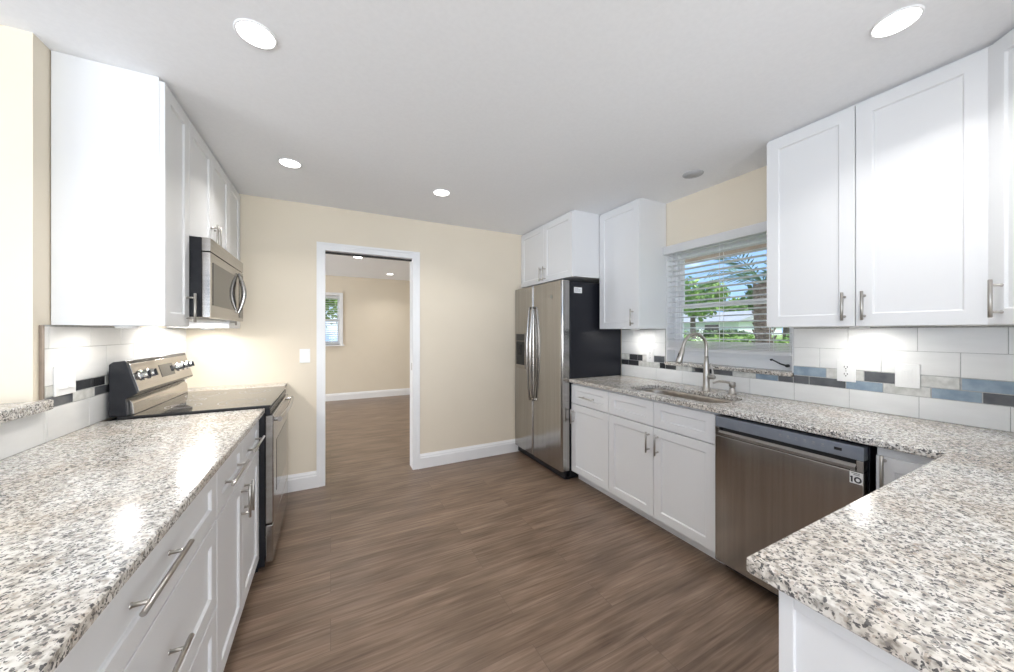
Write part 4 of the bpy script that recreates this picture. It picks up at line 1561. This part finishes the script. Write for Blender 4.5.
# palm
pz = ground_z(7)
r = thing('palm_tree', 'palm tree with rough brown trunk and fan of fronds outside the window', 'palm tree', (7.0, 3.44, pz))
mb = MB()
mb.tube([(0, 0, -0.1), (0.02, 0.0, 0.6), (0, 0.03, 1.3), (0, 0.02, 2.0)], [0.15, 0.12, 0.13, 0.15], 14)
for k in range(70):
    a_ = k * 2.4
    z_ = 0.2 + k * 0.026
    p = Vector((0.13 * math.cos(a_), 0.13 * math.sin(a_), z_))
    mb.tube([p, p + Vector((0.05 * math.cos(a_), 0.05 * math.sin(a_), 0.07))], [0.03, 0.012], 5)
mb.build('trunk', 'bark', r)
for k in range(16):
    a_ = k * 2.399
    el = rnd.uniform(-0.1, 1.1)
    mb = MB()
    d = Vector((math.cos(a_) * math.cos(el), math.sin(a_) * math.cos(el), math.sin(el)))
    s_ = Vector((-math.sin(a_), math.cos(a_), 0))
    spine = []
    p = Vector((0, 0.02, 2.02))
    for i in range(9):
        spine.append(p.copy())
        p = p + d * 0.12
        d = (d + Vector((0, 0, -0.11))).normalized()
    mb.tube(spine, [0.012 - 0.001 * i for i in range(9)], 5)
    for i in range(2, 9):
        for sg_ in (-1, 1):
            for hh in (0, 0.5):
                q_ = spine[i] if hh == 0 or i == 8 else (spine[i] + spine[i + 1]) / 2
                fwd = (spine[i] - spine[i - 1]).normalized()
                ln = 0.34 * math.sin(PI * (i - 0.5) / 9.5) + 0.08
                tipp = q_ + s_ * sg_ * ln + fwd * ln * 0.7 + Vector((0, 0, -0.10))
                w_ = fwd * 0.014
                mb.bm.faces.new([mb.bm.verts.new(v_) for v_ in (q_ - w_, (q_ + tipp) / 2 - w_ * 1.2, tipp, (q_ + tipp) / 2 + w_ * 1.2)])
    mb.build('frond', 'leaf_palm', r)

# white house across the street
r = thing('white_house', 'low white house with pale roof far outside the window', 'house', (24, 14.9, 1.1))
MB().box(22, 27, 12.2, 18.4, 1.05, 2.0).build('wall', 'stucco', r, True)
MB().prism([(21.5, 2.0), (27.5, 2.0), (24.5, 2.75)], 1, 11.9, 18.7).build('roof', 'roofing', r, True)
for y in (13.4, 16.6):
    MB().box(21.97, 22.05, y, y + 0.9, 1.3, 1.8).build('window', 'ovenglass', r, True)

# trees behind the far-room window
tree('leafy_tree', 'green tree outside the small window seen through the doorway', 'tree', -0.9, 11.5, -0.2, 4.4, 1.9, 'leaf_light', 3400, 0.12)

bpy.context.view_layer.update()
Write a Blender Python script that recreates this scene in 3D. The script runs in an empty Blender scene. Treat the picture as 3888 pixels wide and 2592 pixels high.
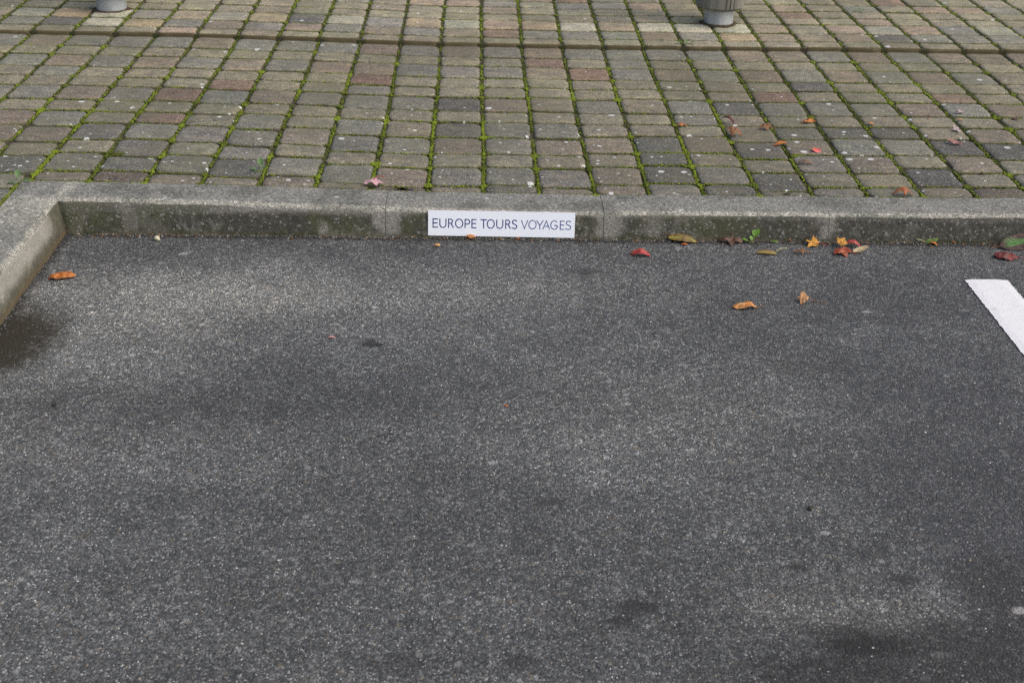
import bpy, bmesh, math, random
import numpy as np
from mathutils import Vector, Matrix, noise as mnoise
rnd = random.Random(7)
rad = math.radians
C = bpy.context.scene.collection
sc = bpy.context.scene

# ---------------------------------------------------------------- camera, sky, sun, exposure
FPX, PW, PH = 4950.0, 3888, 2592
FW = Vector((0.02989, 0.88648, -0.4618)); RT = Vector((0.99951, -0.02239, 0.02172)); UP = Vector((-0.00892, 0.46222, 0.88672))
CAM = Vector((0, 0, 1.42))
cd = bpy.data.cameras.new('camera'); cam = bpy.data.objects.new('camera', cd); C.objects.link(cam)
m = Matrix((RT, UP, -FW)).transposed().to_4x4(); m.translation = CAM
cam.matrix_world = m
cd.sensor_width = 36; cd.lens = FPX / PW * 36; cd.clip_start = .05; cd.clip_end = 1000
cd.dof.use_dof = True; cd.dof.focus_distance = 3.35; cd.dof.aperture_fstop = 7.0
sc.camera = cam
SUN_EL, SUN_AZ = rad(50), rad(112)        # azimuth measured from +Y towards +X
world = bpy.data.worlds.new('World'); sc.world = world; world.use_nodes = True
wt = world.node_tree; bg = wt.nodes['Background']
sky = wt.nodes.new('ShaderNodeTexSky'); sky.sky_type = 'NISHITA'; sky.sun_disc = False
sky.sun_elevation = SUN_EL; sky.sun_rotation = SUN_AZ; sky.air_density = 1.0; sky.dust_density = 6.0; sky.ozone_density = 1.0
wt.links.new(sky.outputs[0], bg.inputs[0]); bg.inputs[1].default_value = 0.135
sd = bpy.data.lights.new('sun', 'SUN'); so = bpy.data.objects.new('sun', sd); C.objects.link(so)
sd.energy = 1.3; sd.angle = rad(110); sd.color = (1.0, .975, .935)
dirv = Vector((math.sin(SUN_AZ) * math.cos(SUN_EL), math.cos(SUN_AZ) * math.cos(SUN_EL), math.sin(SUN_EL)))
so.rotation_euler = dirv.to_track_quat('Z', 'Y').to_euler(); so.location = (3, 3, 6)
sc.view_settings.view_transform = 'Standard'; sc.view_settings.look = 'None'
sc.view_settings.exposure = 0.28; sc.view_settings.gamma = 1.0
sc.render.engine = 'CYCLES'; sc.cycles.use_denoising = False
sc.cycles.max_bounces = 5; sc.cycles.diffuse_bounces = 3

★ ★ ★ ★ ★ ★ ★

● Problem requirements: The entries above should be reproduced exactly, without their pictures.

● Response below:
Write part 4 of the bpy script that recreates this picture. It picks up at line 1561. This part finishes the script. Write for Blender 4.5.
# palm
pz = ground_z(7)
r = thing('palm_tree', 'palm tree with rough brown trunk and fan of fronds outside the window', 'palm tree', (7.0, 3.44, pz))
mb = MB()
mb.tube([(0, 0, -0.1), (0.02, 0.0, 0.6), (0, 0.03, 1.3), (0, 0.02, 2.0)], [0.15, 0.12, 0.13, 0.15], 14)
for k in range(70):
    a_ = k * 2.4
    z_ = 0.2 + k * 0.026
    p = Vector((0.13 * math.cos(a_), 0.13 * math.sin(a_), z_))
    mb.tube([p, p + Vector((0.05 * math.cos(a_), 0.05 * math.sin(a_), 0.07))], [0.03, 0.012], 5)
mb.build('trunk', 'bark', r)
for k in range(16):
    a_ = k * 2.399
    el = rnd.uniform(-0.1, 1.1)
    mb = MB()
    d = Vector((math.cos(a_) * math.cos(el), math.sin(a_) * math.cos(el), math.sin(el)))
    s_ = Vector((-math.sin(a_), math.cos(a_), 0))
    spine = []
    p = Vector((0, 0.02, 2.02))
    for i in range(9):
        spine.append(p.copy())
        p = p + d * 0.12
        d = (d + Vector((0, 0, -0.11))).normalized()
    mb.tube(spine, [0.012 - 0.001 * i for i in range(9)], 5)
    for i in range(2, 9):
        for sg_ in (-1, 1):
            for hh in (0, 0.5):
                q_ = spine[i] if hh == 0 or i == 8 else (spine[i] + spine[i + 1]) / 2
                fwd = (spine[i] - spine[i - 1]).normalized()
                ln = 0.34 * math.sin(PI * (i - 0.5) / 9.5) + 0.08
                tipp = q_ + s_ * sg_ * ln + fwd * ln * 0.7 + Vector((0, 0, -0.10))
                w_ = fwd * 0.014
                mb.bm.faces.new([mb.bm.verts.new(v_) for v_ in (q_ - w_, (q_ + tipp) / 2 - w_ * 1.2, tipp, (q_ + tipp) / 2 + w_ * 1.2)])
    mb.build('frond', 'leaf_palm', r)

# white house across the street
r = thing('white_house', 'low white house with pale roof far outside the window', 'house', (24, 14.9, 1.1))
MB().box(22, 27, 12.2, 18.4, 1.05, 2.0).build('wall', 'stucco', r, True)
MB().prism([(21.5, 2.0), (27.5, 2.0), (24.5, 2.75)], 1, 11.9, 18.7).build('roof', 'roofing', r, True)
for y in (13.4, 16.6):
    MB().box(21.97, 22.05, y, y + 0.9, 1.3, 1.8).build('window', 'ovenglass', r, True)

# trees behind the far-room window
tree('leafy_tree', 'green tree outside the small window seen through the doorway', 'tree', -0.9, 11.5, -0.2, 4.4, 1.9, 'leaf_light', 3400, 0.12)

bpy.context.view_layer.update()
Write a Blender Python script that recreates this scene in 3D. The script runs in an empty Blender scene. Treat the picture as 3888 pixels wide and 2592 pixels high.
import bpy, bmesh, math, random
import numpy as np
from mathutils import Vector, Matrix, noise as mnoise
rnd = random.Random(7)
rad = math.radians
C = bpy.context.scene.collection
sc = bpy.context.scene

# ---------------------------------------------------------------- camera, sky, sun, exposure
FPX, PW, PH = 4950.0, 3888, 2592
FW = Vector((0.02989, 0.88648, -0.4618)); RT = Vector((0.99951, -0.02239, 0.02172)); UP = Vector((-0.00892, 0.46222, 0.88672))
CAM = Vector((0, 0, 1.42))
cd = bpy.data.cameras.new('camera'); cam = bpy.data.objects.new('camera', cd); C.objects.link(cam)
m = Matrix((RT, UP, -FW)).transposed().to_4x4(); m.translation = CAM
cam.matrix_world = m
cd.sensor_width = 36; cd.lens = FPX / PW * 36; cd.clip_start = .05; cd.clip_end = 1000
cd.dof.use_dof = True; cd.dof.focus_distance = 3.35; cd.dof.aperture_fstop = 7.0
sc.camera = cam
SUN_EL, SUN_AZ = rad(50), rad(112)        # azimuth measured from +Y towards +X
world = bpy.data.worlds.new('World'); sc.world = world; world.use_nodes = True
wt = world.node_tree; bg = wt.nodes['Background']
sky = wt.nodes.new('ShaderNodeTexSky'); sky.sky_type = 'NISHITA'; sky.sun_disc = False
sky.sun_elevation = SUN_EL; sky.sun_rotation = SUN_AZ; sky.air_density = 1.0; sky.dust_density = 6.0; sky.ozone_density = 1.0
wt.links.new(sky.outputs[0], bg.inputs[0]); bg.inputs[1].default_value = 0.135
sd = bpy.data.lights.new('sun', 'SUN'); so = bpy.data.objects.new('sun', sd); C.objects.link(so)
sd.energy = 1.3; sd.angle = rad(110); sd.color = (1.0, .975, .935)
dirv = Vector((math.sin(SUN_AZ) * math.cos(SUN_EL), math.cos(SUN_AZ) * math.cos(SUN_EL), math.sin(SUN_EL)))
so.rotation_euler = dirv.to_track_quat('Z', 'Y').to_euler(); so.location = (3, 3, 6)
sc.view_settings.view_transform = 'Standard'; sc.view_settings.look = 'None'
sc.view_settings.exposure = 0.28; sc.view_settings.gamma = 1.0
sc.render.engine = 'CYCLES'; sc.cycles.use_denoising = False
sc.cycles.max_bounces = 5; sc.cycles.diffuse_bounces = 3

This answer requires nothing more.